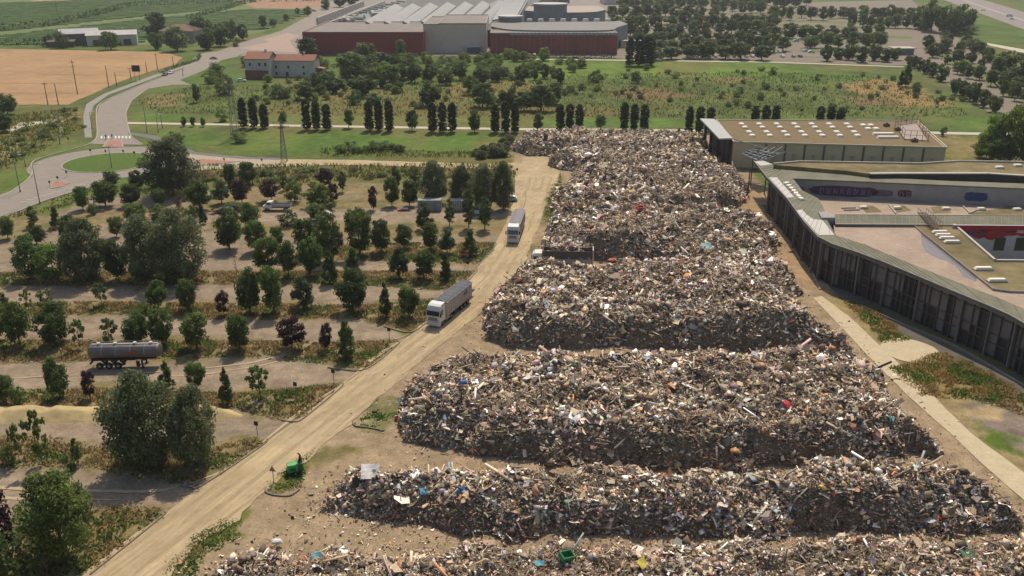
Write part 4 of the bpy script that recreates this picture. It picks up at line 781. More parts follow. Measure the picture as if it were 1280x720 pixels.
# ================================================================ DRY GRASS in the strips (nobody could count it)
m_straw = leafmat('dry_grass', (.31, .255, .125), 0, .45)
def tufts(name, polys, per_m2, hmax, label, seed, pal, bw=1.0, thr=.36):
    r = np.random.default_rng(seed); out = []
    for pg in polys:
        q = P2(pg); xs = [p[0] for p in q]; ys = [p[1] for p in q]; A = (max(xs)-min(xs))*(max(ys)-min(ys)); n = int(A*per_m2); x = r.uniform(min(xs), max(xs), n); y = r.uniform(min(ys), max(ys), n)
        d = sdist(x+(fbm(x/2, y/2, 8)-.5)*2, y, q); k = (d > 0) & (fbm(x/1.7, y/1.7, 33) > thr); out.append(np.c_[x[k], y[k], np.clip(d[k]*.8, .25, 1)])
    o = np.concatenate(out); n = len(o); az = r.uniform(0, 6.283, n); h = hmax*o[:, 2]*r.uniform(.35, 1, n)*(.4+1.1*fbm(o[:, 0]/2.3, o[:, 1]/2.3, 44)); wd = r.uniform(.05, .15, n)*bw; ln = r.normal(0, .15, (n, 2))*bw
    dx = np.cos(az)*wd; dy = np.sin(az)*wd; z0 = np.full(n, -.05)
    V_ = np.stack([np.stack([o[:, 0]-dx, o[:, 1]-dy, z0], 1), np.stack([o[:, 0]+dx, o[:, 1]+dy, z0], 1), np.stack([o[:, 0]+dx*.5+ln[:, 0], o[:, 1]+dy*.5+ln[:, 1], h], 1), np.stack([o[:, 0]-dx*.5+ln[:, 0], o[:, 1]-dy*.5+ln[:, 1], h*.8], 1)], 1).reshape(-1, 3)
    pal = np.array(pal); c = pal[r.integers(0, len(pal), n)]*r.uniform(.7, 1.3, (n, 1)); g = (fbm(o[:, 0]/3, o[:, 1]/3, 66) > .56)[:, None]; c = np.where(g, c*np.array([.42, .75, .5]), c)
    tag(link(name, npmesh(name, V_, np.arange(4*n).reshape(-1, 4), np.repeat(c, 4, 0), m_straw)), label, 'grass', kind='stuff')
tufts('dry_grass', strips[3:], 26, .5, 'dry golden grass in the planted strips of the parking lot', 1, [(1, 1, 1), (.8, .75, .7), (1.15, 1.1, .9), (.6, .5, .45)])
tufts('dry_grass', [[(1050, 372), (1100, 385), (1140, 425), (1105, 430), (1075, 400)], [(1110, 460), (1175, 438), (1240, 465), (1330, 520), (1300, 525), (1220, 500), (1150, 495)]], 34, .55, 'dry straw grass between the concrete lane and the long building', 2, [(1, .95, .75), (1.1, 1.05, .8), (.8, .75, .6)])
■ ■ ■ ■
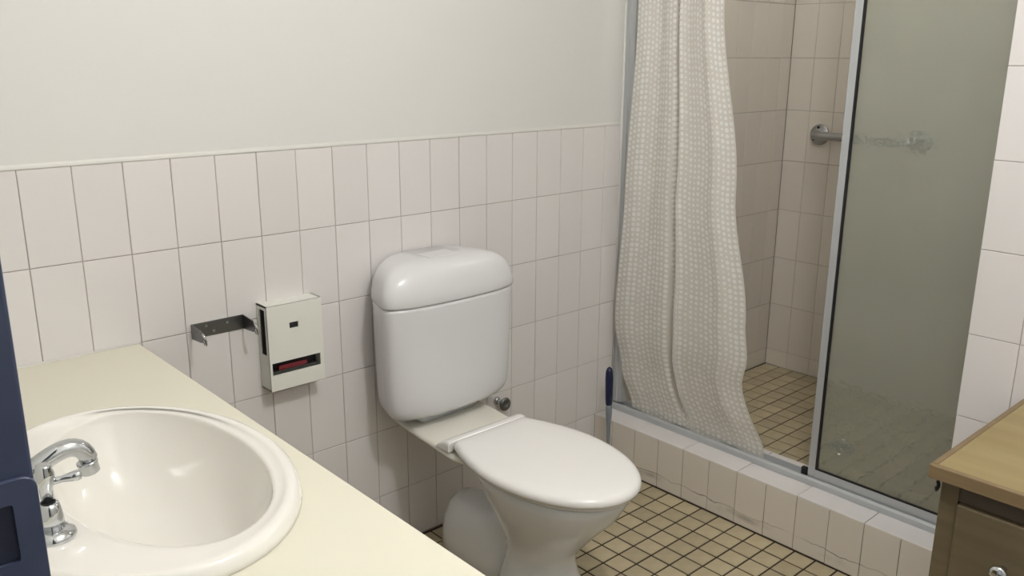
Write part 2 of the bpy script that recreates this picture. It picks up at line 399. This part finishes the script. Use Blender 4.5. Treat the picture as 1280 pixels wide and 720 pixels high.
■ ■ ■ ■
# Aim of the exercise:
Look through the entries above and count each line holding "picks"; report the count alone.

# Result:
2